(Editor’s Note:  This review reports on events on December 2 & 3, 2010)

Stewart Theatre on the NC State University campus was awash in Christmas tunes and songs, but none dared speak the Christmas name. Music @ NC State warmed a couple of chilly evenings, first with “Instrumental Holiday Concert,” followed twenty-four hours later by “Choral Holiday Concert.” The instrumental evening began with the fine Jazz Ensemble I and ended with the equally excellent Wind Ensemble.

In 1958 Dave Brubeck brought his brand of jazz to Poland. There he asserted that “No dictatorship can tolerate jazz. It is the first sign of a return to freedom.” As the music world celebrates Brubeck’s 90th birthday, perhaps director Wes Parker and the ensemble were subconsciously inspired by those words and events. Not that they needed any special stimulus. Who knew that so many old Christmas favorites could be so effectively exploited by jazz groups? For example, there was the opener, “God Rest Ye, Merry, Gentlemen,” featuring solo runs by saxophone, guitar and piano. “Silent Night” followed, then “Greensleeves” with the director himself taking a turn on the trombone. They celebrated Tannenbaum, and they roasted chestnuts on an open fire. The players honored all of these pieces in tradition as well as departure, skillfully establishing the theme before bringing on the variations. The resurrection of Glenn Miller’s “Jingle Bells” was particularly agreeable.

The group Mannheim Steamroller seems to have furnished the motivation for at least two of the pieces by director Paul Garcia and the Wind Ensemble. The Steamroller “Carol of the Bells” opened, to be followed later in the program by their version of “Silent Night.” The latter featured a chorus of ooo’s and aah’s as several of the players exhibited their vocal bona fides. The sonic highlight of the evening was the treatment of “Greensleeves.” Here the pleasing strains ranged from beginning pianissimos to full-throated intensity, replete with vigorous percussion. The lone departure from Christmas themes was also perhaps the most tuneful of the evening. Celebrating Hanukkah, “Festival of Lights” showed the ensemble at its most skilled, with a joyous aggregation of full forces. That same full power was again called upon with the closing obligatory “Sleigh Ride.”

The second (vocal) evening comprised three choral groups, all under the direction of Nathan Leaf. The women’s chorus, Vox Accalia (Voice of the She-Wolf?), traversed the entire Britten suite, Ceremony of Carols. No work shows female voices to fuller advantage. These singers were at their best and most articulate in numbers I and XI, “Processional” and “Recessional.” The distant build-up and the fading-away of the marching singers were especially effective. Accompanist Kate Lewis performed a near miracle in making the piano sound so much like a harp.

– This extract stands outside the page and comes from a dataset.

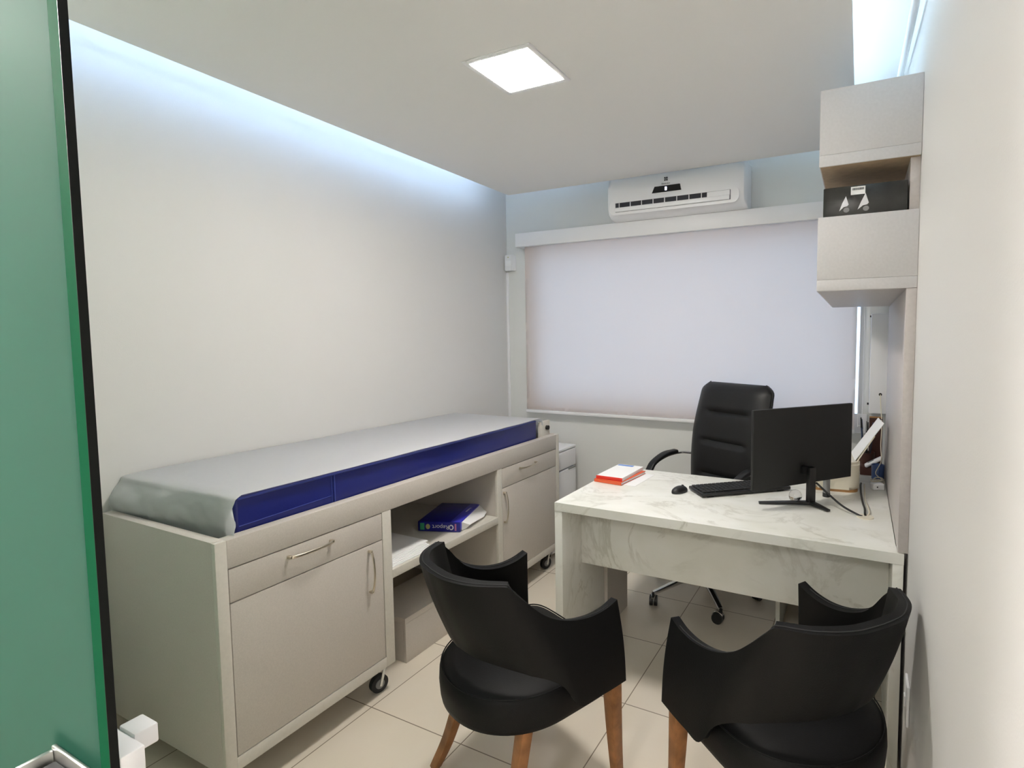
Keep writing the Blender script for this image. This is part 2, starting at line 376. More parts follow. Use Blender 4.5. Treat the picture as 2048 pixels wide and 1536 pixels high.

The Singing Statesmen opened with the Nigerian Christmas song, “Betelehemu,” calling for drums, clapping and various sound effects. Their most excellent work came with the Randall Thompson setting of Frost’s renowned poem, “Stopping by Woods on a Snowy Evening.” The audience could readily experience “…the sweep of easy wind and downy flake.” Kate Lewis’s piano was a complementary partner, never obtrusive. The men completed their assignment with charming arrangements by the likes of Norman Luboff, Leroy Anderson, and Mel Torme.

Formally named The North Carolina State University Chorale, the mixed chorus of some fifty voices performed four numbers, two of which could justifiably have been called exceptional. “Estampie Natalis” by the Czech composer Vaclav Nelhybel (1919-1996) employed flute, string quartet and percussion in a masterly association with the voices. Steven Heitzeg (b. 1959) has composed a work called “little tree.” (Yes, the title indeed utilizes no upper case because it sets to music the poem by, who else, e. e. cummings.) The composer has here captured the eccentricities, and even the enchantment, inherent in the poem. The singers’ performance could scarcely have been improved upon. Tom Koch’s piano accompaniment of this piece rates special mention. Throughout there was subtle support, but the concluding measures were of rare quality. When the singers’ last notes had faded away, the piano furnished a coda of sorts, itself fading to inaudibility. The effect was altogether captivating.

Anyone privileged to have attended either or both of these offerings should now be possessed of an abundance of “holiday” spirit.